Khalik v. United Air Lines, 671 F.3d 1188, 1191–92 (10th Cir. 2012); see also Fed R. Civ. P. 8(a)(2) (“A pleading that states a claim for relief must contain . . . a short and plain statement of the claim showing that the pleader is entitled to relief . . . .”). When considering a Rule 12(b)(6) motion, a district court must accept as true all factual allegations in the complaint, but it need not extend this presumption to any legal conclusions it asserts.

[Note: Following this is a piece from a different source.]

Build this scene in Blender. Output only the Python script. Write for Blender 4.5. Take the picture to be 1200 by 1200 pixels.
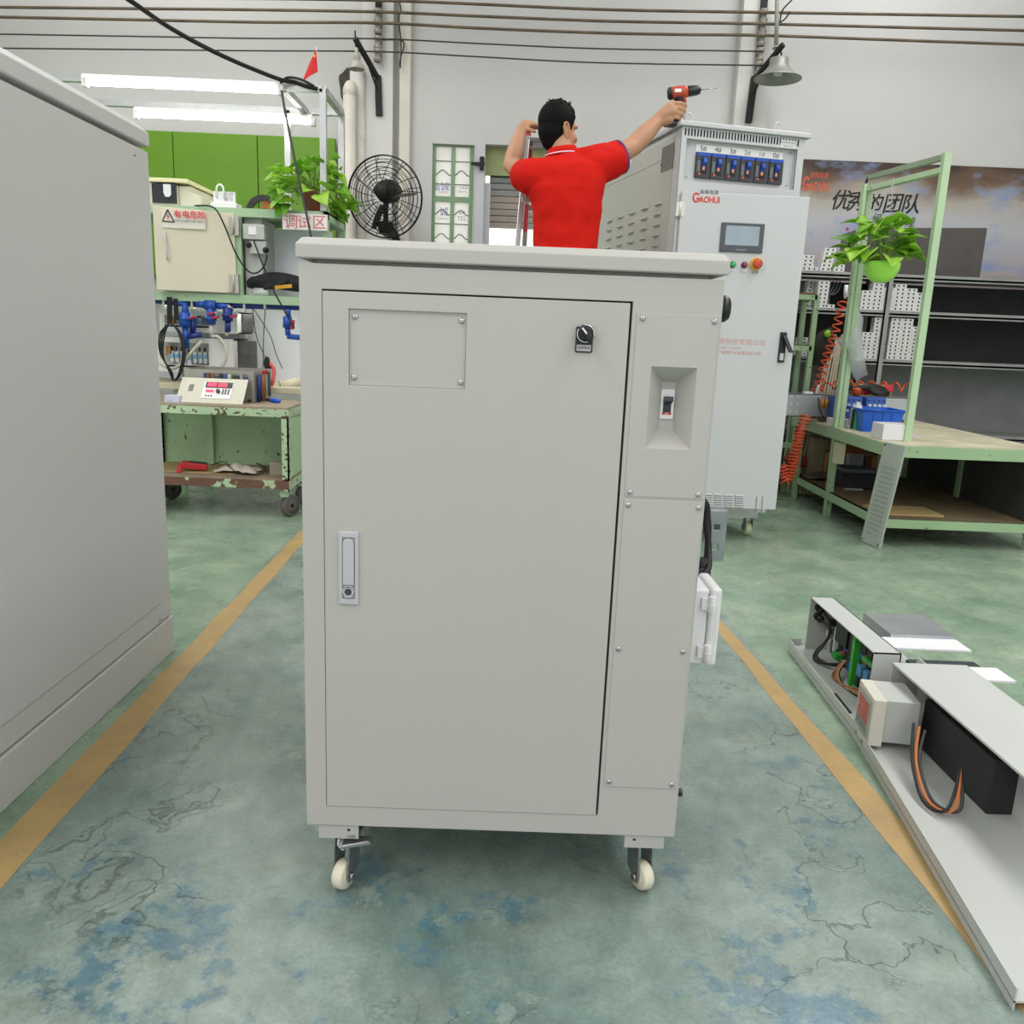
import bpy, bmesh, math, random
from mathutils import Matrix, Vector, Euler, noise as mnoise
random.seed(7)
scene = bpy.context.scene
COL = scene.collection
for _o in list(bpy.data.objects):
    bpy.data.objects.remove(_o)

# ------------------------------------------------------------------ camera
CAM_H = 1.15
FPX, PITCH, ROLL, YAW = 966.4, 0.214214, 0.040706, -0.009571
_cp, _sp = math.cos(PITCH), math.sin(PITCH)
_F = Vector((0, _cp, -_sp)); _U0 = Vector((0, _sp, _cp)); _X = Vector((1, 0, 0))
_R = _X * math.cos(ROLL) + _U0 * math.sin(ROLL)
_U = _X * -math.sin(ROLL) + _U0 * math.cos(ROLL)
_Z = Matrix.Rotation(YAW, 3, 'Z')
CR, CU, CF = _Z @ _R, _Z @ _U, _Z @ _F
CAM = Vector((0, 0, CAM_H))
cd = bpy.data.cameras.new('camera')
cd.sensor_fit = 'HORIZONTAL'; cd.sensor_width = 36; cd.lens = 36 * FPX / 1200
cd.clip_start = 0.05; cd.clip_end = 100
cam = bpy.data.objects.new('camera', cd); COL.objects.link(cam)
_m = Matrix((CR, CU, -CF)).transposed().to_4x4(); _m.translation = CAM
cam.matrix_world = _m
scene.camera = cam

# ------------------------------------------------------------------ world, lights, exposure
w = bpy.data.worlds.new('world'); scene.world = w; w.use_nodes = True
_bg = w.node_tree.nodes['Background']
_bg.inputs[0].default_value = (1.0, 0.98, 0.985, 1); _bg.inputs[1].default_value = 1.0
for _sx in (-2.6, 2.6):                      # two long area lights, added overhead as unseen roof skylights
    ld = bpy.data.lights.new('skylight_fill', 'AREA'); ld.shape = 'RECTANGLE'
    ld.size = 1.5; ld.size_y = 11; ld.energy = 290; ld.color = (1.0, 0.968, 0.972)
    lo = bpy.data.objects.new('skylight_fill', ld); COL.objects.link(lo)
    lo.location = (_sx, 1.2, 4.95)
sd_ = bpy.data.lights.new('sun', 'SUN'); sd_.energy = 8.0; sd_.angle = .02; sd_.color = (1, .97, .92)
so = bpy.data.objects.new('sun', sd_); COL.objects.link(so); so.rotation_euler = Vector((.35, .62, -1.0)).to_track_quat('-Z', 'Y').to_euler()
vs = scene.view_settings
vs.view_transform = 'Standard'; vs.look = 'None'; vs.gamma = 1; vs.use_curve_mapping = False
vs.exposure = 0.0

# ------------------------------------------------------------------ pixel helpers (photo frame 1200 x 1200)
def ray(x, y): return CF + CR * ((x - 600) / FPX) + CU * ((600 - y) / FPX)
def PY(x, y, Y): d = ray(x, y); return CAM + d * (Y / d.y)
def PZ(x, y, Z): d = ray(x, y); return CAM + d * ((Z - CAM_H) / d.z)
def PX(x, y, X): d = ray(x, y); return CAM + d * (X / d.x)

# ------------------------------------------------------------------ materials
def lin(c):
    if isinstance(c, str):
        c = c.lstrip('#'); c = [int(c[i:i + 2], 16) / 255 for i in (0, 2, 4)]
        c = [v / 12.92 if v <= .04045 else ((v + .055) / 1.055) ** 2.4 for v in c]
    return (c[0], c[1], c[2], 1)
MATS = {}
def nodes(name):
    m = bpy.data.materials.new(name); m.use_nodes = True
    nt = m.node_tree; b = nt.nodes['Principled BSDF']
    return m, nt, b
def N(nt, t, **k):
    n = nt.nodes.new(t)
    for a, v in k.items():
        if a in n.inputs.keys(): n.inputs[a].default_value = v
        else: setattr(n, a, v)
    return n
def mixc(nt, fac, a, b, blend='MIX'):
    n = nt.nodes.new('ShaderNodeMix'); n.data_type = 'RGBA'; n.blend_type = blend
    for s, v in ((0, fac), (6, a), (7, b)):
        if hasattr(v, 'is_linked') or hasattr(v, 'links'): nt.links.new(v, n.inputs[s])
        else: n.inputs[s].default_value = v
    return n.outputs[2]
def ramp(nt, src, p0, p1, c0=(0, 0, 0, 1), c1=(1, 1, 1, 1)):
    n = nt.nodes.new('ShaderNodeValToRGB'); e = n.color_ramp.elements
    e[0].position = p0; e[1].position = p1; e[0].color = c0; e[1].color = c1
    nt.links.new(src, n.inputs[0]); return n.outputs[0]
def M(name, col, rough=.5, metal=0, var=.06, scale=6, bump=0, bscale=400, spec=.5, emit=0, coat=0, trans=0, alpha=1):
    if name in MATS: return MATS[name]
    m, nt, b = nodes(name); c = lin(col)
    tc = N(nt, 'ShaderNodeTexCoord')
    if var:
        n1 = N(nt, 'ShaderNodeTexNoise', Scale=scale, Detail=5.0); nt.links.new(tc.outputs['Object'], n1.inputs['Vector'])
        r = ramp(nt, n1.outputs[0], .3, .7, (1 - var, 1 - var, 1 - var, 1), (1 + var, 1 + var, 1 + var, 1))
        nt.links.new(mixc(nt, 1.0, c, r, 'MULTIPLY'), b.inputs['Base Color'])
    else: b.inputs['Base Color'].default_value = c
    b.inputs['Roughness'].default_value = rough; b.inputs['Metallic'].default_value = metal
    b.inputs['Specular IOR Level'].default_value = spec
    if coat: b.inputs['Coat Weight'].default_value = coat
    if trans: b.inputs['Transmission Weight'].default_value = trans
    if alpha < 1: b.inputs['Alpha'].default_value = alpha
    if emit: b.inputs['Emission Color'].default_value = c; b.inputs['Emission Strength'].default_value = emit
    if bump:
        n2 = N(nt, 'ShaderNodeTexNoise', Scale=bscale, Detail=3.0); nt.links.new(tc.outputs['Object'], n2.inputs['Vector'])
        bp = N(nt, 'ShaderNodeBump', Strength=bump, Distance=.002); nt.links.new(n2.outputs[0], bp.inputs['Height'])
        nt.links.new(bp.outputs[0], b.inputs['Normal'])
    MATS[name] = m; return m
def chip(name, paint, under, th=.62, scale=14, rough=.5, var=.1):
    """paint that has flaked off in places"""
    if name in MATS: return MATS[name]
    m, nt, b = nodes(name); tc = N(nt, 'ShaderNodeTexCoord')
    n1 = N(nt, 'ShaderNodeTexNoise', Scale=scale, Detail=7.0, Roughness=.6); nt.links.new(tc.outputs['Object'], n1.inputs['Vector'])
    n2 = N(nt, 'ShaderNodeTexNoise', Scale=3.0, Detail=4.0); nt.links.new(tc.outputs['Object'], n2.inputs['Vector'])
    p = lin(paint); v = ramp(nt, n2.outputs[0], .3, .7, (1 - var, 1 - var, 1 - var, 1), (1 + var, 1 + var, 1 + var, 1))
    base = mixc(nt, 1.0, p, v, 'MULTIPLY')
    k = ramp(nt, n1.outputs[0], th, th + .02)
    nt.links.new(mixc(nt, k, base, lin(under)), b.inputs['Base Color'])
    b.inputs['Roughness'].default_value = rough
    bp = N(nt, 'ShaderNodeBump', Strength=.3, Distance=-.002); nt.links.new(k, bp.inputs['Height']); nt.links.new(bp.outputs[0], b.inputs['Normal'])
    MATS[name] = m; return m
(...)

Iqbal, 556 U.S. at 678. Viewing the complaint in this fashion, a court must decide whether plaintiff’s allegations give rise to more than speculative possibilities. See id. (“The plausibility standard is not akin to a ‘probability requirement,’ but it asks for more than a sheer possibility that a defendant has acted unlawfully.”). If the allegations in the complaint allow a

district court “to draw the reasonable inference that the defendant is liable for the misconduct alleged,” the claim has facial plausibility and the court should not dismiss it under Rule 12(b)(6). Davenport v. Wal-Mart Stores, Inc., No. 14-CV-2124-JAR-JPO, 2014 WL 3361729, at *2 (D. Kan. July 9, 2014). But, if the allegations in the complaint at issue are “so general that they encompass a wide swath of conduct, much of it innocent, then the plaintiffs ‘have not nudged their claims across the line from conceivable to plausible.’” Robbins v. Oklahoma, 519 F.3d 1242, 1247 (10th Cir. 2008) (quoting Twombly, 550 U.S. at 570). III. Analysis Defendant asserts that the court should dismiss the Complaint’s ADA retaliation claim because plaintiff has failed to exhaust his administrative remedies. Doc. 5 at 6–8. “Exhaustion of administrative remedies is a prerequisite to bringing suit under the ADA.” EEOC v. Wal-Mart Stores, Inc., 202 F.3d 281 (Table), 1999 WL 1244485, at *3 (10th Cir. Dec. 21, 1999); see also

Lincoln v. BNSF Ry. Co., 900 F.3d 1166, 1181 (10th Cir. 2018) (explaining that plaintiff may not normally bring a Title VII action based on claims that were not part of a timely-filed EEOC charge). “To exhaust administrative remedies, a plaintiff generally must present her claim to the EEOC or authorized state agency (in Kansas, the KHRC) and receive a right to sue letter based on that charge.” Rader v. U.S.D. 259 Wichita Pub. Schs., 844 F. Supp. 2d 1206, 1210 (D. Kan. 2011). The purpose of the exhaustion requirement is “‘(1) to give notice of the alleged violation to the charged party; and (2) to give the EEOC an opportunity to conciliate the claim.’” Jones v.